STATED EXERCISE — Please, without the pictures, retype exactly the lines from the start of the material through the line that holds "C = scene.collection".

====== RAW RECORDS

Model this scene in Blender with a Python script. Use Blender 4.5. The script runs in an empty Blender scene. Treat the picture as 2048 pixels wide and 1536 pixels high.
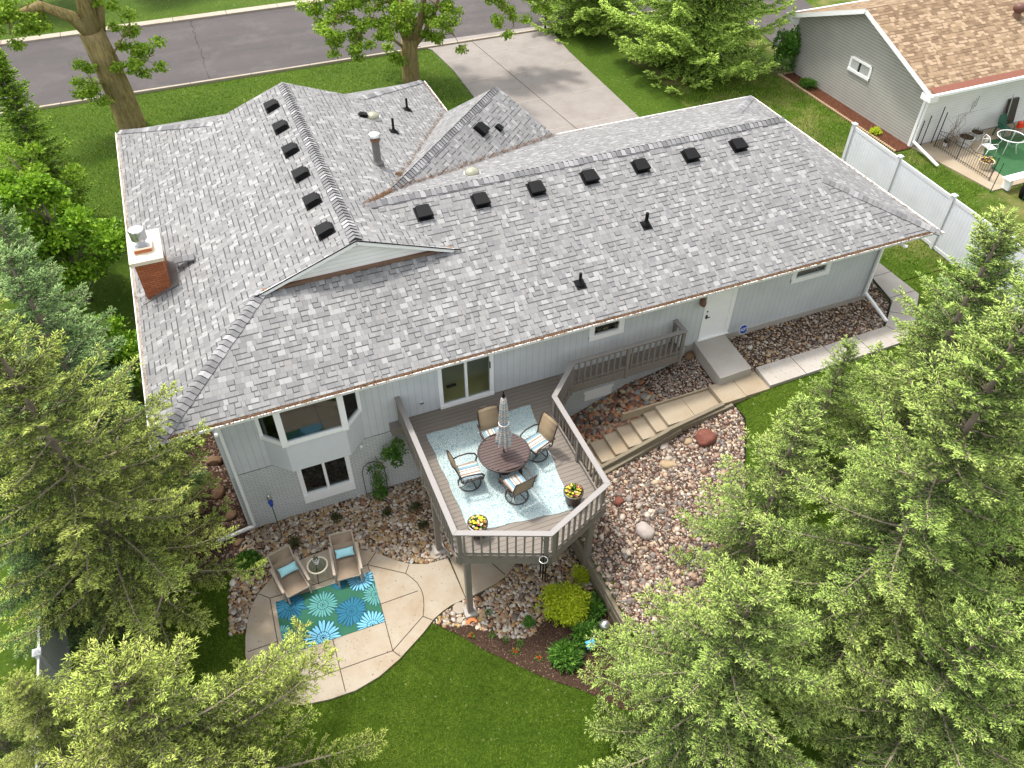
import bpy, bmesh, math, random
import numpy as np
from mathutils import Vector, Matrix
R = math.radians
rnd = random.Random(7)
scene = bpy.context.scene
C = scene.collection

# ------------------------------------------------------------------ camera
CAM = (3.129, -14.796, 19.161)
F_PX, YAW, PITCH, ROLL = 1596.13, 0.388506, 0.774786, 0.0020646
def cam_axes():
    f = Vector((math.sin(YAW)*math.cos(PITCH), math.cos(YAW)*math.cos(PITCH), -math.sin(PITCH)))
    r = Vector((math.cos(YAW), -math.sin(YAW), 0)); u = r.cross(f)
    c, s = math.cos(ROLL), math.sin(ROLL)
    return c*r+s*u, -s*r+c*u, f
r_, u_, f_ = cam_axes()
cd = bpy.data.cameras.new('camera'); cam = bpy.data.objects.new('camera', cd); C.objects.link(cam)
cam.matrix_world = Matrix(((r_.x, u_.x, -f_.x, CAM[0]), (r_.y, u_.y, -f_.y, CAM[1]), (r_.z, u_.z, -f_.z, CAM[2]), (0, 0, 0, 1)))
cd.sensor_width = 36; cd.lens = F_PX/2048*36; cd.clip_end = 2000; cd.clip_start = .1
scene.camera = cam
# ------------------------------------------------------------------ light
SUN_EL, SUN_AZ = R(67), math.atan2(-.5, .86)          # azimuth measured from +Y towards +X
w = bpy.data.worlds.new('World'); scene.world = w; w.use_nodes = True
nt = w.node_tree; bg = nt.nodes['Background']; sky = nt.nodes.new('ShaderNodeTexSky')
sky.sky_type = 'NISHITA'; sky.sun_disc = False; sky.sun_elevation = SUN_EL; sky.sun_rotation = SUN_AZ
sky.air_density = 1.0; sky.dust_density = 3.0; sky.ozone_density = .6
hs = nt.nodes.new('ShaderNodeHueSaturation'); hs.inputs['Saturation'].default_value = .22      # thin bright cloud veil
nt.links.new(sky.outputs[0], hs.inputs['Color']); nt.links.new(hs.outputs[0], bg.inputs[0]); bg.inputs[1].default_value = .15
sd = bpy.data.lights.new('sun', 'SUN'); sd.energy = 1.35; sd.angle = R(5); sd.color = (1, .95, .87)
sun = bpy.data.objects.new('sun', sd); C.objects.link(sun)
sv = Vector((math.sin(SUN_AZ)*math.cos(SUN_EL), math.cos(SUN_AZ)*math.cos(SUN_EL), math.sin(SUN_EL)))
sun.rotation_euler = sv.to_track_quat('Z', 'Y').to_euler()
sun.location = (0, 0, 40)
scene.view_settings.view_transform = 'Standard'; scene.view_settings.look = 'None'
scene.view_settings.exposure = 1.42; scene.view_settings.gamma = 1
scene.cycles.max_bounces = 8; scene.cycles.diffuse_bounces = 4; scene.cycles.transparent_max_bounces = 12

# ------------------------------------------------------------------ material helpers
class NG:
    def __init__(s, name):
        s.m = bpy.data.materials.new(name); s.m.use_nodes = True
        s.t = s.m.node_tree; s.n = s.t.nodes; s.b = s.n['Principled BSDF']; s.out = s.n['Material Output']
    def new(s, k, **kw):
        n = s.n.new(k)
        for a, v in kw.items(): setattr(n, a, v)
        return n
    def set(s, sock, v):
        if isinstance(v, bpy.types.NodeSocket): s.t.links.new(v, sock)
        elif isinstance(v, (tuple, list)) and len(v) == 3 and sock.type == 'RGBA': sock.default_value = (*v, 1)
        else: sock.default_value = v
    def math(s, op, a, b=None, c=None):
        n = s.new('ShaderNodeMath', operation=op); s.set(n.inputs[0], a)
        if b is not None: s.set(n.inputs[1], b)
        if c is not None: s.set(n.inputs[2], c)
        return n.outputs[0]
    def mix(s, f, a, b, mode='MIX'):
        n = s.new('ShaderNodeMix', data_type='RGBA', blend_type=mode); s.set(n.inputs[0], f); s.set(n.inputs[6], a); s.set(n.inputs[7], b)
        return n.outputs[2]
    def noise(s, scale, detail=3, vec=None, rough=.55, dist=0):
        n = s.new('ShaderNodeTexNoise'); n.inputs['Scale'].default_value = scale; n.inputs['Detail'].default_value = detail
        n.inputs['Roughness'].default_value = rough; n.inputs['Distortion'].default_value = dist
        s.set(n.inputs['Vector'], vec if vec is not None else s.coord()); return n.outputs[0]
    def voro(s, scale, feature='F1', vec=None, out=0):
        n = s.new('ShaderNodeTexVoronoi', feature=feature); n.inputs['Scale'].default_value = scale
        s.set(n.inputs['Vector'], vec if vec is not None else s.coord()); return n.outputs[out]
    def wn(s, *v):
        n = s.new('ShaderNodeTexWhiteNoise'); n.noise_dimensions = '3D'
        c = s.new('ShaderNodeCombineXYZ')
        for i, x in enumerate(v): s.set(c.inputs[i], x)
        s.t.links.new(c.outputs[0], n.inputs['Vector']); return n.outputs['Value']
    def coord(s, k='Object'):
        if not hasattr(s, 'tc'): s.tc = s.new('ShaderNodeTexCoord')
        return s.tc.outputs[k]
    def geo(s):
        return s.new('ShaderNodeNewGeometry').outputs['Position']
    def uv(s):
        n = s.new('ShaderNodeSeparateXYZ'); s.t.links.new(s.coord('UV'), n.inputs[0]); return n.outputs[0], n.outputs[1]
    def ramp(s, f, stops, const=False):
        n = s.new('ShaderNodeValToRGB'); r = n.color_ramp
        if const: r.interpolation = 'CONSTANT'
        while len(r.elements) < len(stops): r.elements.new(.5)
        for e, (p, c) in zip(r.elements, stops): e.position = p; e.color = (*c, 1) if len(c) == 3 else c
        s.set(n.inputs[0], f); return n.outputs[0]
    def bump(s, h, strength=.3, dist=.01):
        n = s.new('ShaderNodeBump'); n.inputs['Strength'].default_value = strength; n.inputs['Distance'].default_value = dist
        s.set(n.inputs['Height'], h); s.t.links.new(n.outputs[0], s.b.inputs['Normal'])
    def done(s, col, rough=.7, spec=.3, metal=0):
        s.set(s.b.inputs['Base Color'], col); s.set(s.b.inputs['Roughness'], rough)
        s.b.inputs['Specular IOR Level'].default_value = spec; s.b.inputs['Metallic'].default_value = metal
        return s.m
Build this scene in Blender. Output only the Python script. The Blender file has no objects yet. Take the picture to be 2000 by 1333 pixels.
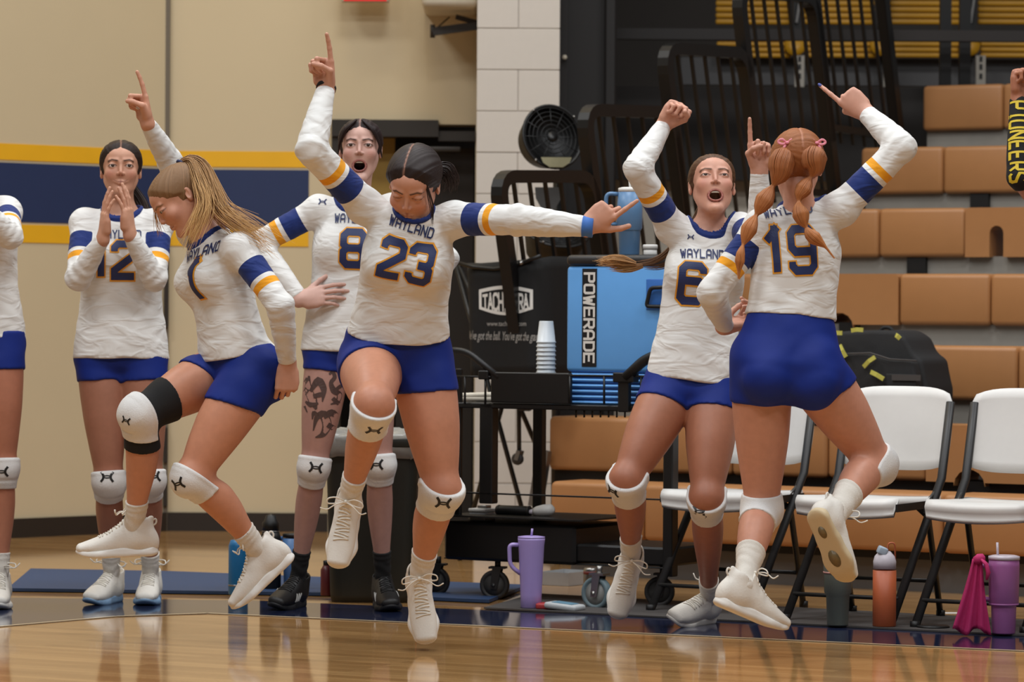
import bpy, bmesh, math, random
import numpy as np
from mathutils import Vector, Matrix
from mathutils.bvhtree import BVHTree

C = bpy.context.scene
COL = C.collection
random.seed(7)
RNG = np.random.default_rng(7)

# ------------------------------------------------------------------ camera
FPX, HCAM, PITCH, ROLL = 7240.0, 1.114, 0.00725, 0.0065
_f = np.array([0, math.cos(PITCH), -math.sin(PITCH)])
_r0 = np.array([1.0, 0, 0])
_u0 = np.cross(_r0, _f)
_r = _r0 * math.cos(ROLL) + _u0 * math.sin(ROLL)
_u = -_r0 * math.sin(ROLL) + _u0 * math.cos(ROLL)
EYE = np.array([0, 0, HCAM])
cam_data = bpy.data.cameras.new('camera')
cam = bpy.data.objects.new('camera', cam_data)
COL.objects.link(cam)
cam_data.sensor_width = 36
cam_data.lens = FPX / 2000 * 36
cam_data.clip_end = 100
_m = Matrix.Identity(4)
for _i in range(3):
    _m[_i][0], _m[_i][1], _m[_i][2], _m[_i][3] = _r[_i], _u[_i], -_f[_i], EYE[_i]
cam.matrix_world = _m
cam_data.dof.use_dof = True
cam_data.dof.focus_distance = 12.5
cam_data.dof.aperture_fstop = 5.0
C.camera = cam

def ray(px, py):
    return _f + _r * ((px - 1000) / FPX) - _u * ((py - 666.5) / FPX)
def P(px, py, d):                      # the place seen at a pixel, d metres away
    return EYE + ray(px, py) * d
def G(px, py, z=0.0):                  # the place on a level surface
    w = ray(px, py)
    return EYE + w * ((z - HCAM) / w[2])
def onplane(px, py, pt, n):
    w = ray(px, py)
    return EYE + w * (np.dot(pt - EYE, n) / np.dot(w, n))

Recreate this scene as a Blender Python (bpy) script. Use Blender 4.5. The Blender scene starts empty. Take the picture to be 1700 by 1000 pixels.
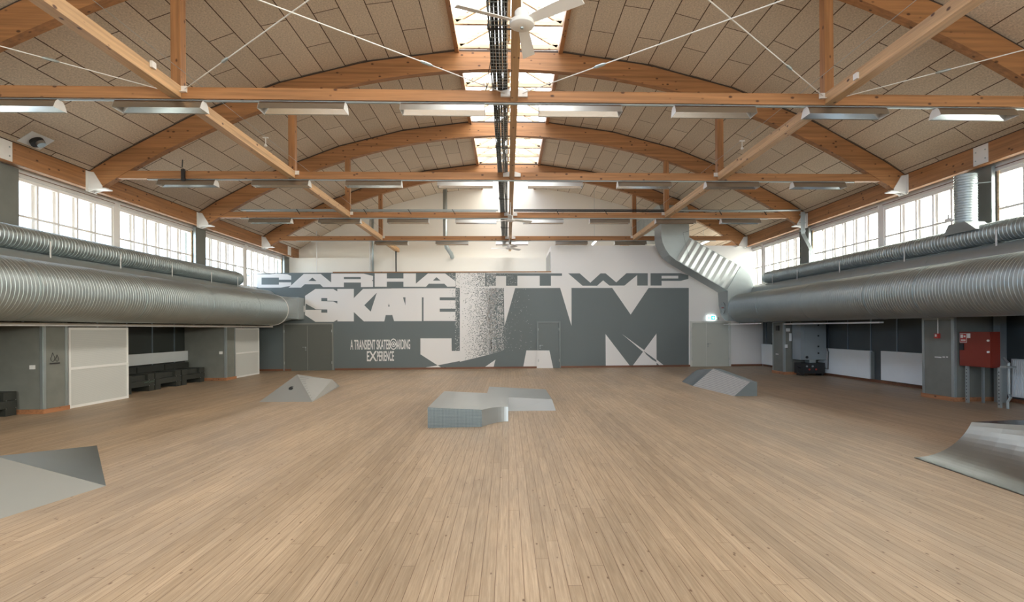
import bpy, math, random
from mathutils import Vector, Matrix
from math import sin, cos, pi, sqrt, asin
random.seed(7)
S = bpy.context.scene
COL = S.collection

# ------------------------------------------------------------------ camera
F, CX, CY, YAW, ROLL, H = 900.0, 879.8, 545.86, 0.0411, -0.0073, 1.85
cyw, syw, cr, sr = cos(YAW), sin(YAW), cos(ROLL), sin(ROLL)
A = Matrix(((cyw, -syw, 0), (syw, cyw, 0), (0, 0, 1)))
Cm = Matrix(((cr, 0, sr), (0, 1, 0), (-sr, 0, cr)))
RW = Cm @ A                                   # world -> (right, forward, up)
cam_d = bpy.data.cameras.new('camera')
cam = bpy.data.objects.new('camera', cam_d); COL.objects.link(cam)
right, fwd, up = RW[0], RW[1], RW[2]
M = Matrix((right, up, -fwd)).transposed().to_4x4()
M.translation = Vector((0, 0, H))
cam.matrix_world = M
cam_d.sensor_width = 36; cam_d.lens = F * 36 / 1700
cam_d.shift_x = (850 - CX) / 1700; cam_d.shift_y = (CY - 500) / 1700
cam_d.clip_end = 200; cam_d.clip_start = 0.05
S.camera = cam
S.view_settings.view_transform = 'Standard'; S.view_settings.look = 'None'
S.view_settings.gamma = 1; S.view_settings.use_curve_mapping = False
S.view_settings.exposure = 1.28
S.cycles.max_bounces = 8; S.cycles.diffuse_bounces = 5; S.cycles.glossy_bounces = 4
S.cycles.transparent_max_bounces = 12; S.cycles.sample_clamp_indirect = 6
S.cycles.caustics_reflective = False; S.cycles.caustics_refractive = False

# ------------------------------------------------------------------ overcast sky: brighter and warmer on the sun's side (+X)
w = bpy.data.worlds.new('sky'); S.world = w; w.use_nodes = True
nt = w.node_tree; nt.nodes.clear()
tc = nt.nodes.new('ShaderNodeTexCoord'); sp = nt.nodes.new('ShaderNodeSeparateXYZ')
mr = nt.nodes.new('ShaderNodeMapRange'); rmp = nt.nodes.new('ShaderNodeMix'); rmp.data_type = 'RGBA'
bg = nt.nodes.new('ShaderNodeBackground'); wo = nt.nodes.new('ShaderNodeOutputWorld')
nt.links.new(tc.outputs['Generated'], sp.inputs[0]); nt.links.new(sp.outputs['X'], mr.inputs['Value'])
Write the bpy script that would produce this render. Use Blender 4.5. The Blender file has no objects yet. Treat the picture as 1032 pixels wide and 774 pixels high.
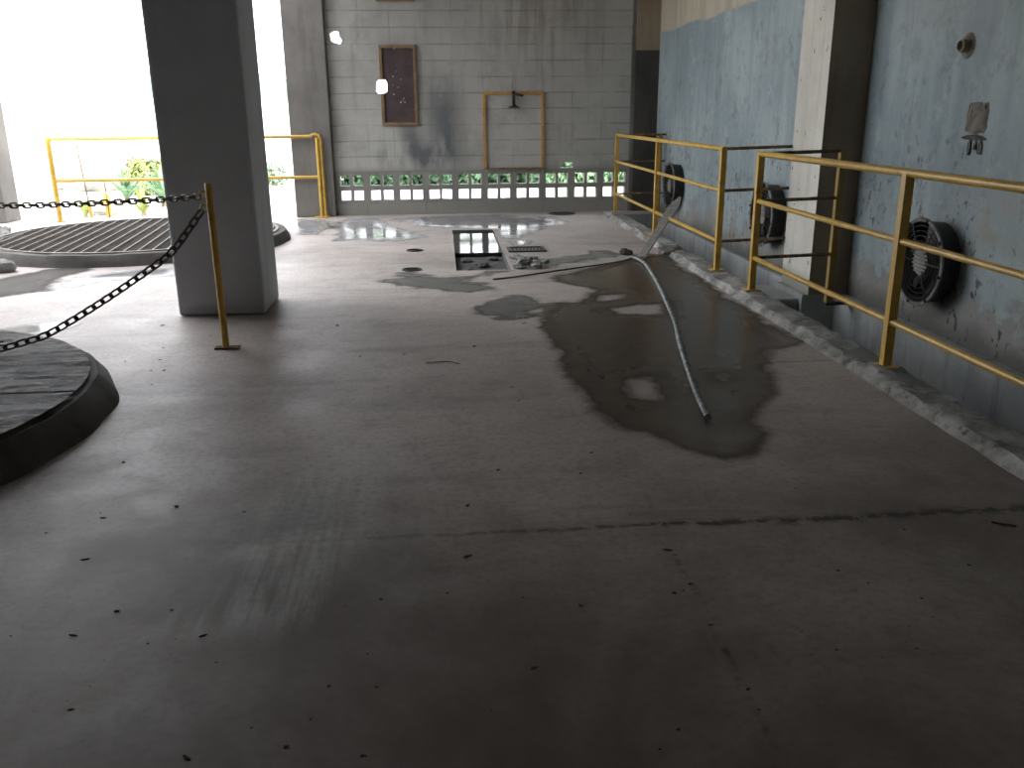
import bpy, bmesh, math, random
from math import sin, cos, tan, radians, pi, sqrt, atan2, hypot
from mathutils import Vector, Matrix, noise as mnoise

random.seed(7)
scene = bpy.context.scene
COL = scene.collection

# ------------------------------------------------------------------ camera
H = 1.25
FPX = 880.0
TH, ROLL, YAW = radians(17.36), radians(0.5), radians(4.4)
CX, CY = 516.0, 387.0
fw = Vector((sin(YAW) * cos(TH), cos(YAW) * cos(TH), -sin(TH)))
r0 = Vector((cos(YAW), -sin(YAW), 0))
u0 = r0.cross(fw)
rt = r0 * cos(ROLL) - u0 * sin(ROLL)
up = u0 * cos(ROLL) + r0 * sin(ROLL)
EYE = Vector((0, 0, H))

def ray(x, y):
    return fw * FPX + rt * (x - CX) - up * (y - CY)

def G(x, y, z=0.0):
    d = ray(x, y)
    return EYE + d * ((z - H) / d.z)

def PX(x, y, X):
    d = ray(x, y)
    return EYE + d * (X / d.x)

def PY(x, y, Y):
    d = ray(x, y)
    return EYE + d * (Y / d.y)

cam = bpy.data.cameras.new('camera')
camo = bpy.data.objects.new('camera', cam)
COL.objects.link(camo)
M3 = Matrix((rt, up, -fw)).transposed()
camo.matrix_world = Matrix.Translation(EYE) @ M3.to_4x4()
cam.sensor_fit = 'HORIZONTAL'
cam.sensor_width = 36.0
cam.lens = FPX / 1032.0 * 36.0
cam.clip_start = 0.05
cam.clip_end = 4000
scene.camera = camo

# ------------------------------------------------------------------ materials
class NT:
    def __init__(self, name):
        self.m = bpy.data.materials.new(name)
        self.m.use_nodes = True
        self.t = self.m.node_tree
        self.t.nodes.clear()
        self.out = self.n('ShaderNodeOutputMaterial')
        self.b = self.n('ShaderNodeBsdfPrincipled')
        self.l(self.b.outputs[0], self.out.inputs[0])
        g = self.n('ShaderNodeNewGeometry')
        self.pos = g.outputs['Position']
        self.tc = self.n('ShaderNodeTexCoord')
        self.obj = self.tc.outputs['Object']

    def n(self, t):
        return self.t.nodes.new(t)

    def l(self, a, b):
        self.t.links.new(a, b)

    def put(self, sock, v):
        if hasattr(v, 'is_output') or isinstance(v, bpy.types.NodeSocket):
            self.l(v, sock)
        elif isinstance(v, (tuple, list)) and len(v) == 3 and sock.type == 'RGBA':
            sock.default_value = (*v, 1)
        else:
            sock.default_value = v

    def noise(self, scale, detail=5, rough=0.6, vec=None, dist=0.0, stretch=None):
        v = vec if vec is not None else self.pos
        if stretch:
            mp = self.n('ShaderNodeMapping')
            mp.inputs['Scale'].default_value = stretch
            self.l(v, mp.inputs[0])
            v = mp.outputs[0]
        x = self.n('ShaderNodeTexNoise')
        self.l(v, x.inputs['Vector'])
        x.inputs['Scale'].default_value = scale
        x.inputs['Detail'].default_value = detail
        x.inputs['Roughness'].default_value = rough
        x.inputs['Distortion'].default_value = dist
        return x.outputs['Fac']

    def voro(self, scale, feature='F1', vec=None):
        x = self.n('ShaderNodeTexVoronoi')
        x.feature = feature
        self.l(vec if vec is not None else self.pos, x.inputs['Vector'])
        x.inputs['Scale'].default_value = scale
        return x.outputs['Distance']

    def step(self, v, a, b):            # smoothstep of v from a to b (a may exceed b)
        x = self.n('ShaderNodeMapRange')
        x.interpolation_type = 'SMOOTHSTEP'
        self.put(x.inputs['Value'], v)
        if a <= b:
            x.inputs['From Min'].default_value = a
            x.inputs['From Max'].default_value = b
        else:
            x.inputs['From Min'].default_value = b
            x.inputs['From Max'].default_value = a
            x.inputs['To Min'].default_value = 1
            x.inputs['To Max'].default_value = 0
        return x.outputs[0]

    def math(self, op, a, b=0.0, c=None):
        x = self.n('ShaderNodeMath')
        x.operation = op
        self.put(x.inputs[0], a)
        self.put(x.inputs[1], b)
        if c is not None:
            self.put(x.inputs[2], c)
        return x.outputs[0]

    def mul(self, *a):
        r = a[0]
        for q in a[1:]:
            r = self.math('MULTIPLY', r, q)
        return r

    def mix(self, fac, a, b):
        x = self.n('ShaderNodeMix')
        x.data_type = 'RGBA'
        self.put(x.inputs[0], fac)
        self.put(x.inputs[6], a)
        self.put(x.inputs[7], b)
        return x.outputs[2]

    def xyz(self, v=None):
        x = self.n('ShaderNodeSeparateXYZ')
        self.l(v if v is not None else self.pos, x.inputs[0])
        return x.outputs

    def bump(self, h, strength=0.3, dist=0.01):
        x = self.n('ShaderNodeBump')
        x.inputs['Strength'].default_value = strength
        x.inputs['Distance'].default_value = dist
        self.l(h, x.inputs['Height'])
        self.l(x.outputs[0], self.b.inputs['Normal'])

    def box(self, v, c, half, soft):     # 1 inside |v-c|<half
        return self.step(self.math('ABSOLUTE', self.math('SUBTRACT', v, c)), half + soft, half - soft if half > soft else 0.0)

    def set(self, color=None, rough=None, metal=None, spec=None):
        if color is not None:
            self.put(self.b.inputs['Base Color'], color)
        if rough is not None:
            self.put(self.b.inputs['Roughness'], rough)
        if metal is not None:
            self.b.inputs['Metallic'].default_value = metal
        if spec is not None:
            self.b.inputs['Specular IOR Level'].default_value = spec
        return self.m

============

SOLUTION TO THE EXERCISE —
Model this scene in Blender with a Python script. Use Blender 4.5. The script runs in an empty Blender scene. Treat the picture as 2048 pixels wide and 1536 pixels high.
import bpy, bmesh, math, random
import numpy as np
from mathutils import Vector, Matrix
R = math.radians
rnd = random.Random(7)
scene = bpy.context.scene
C = scene.collection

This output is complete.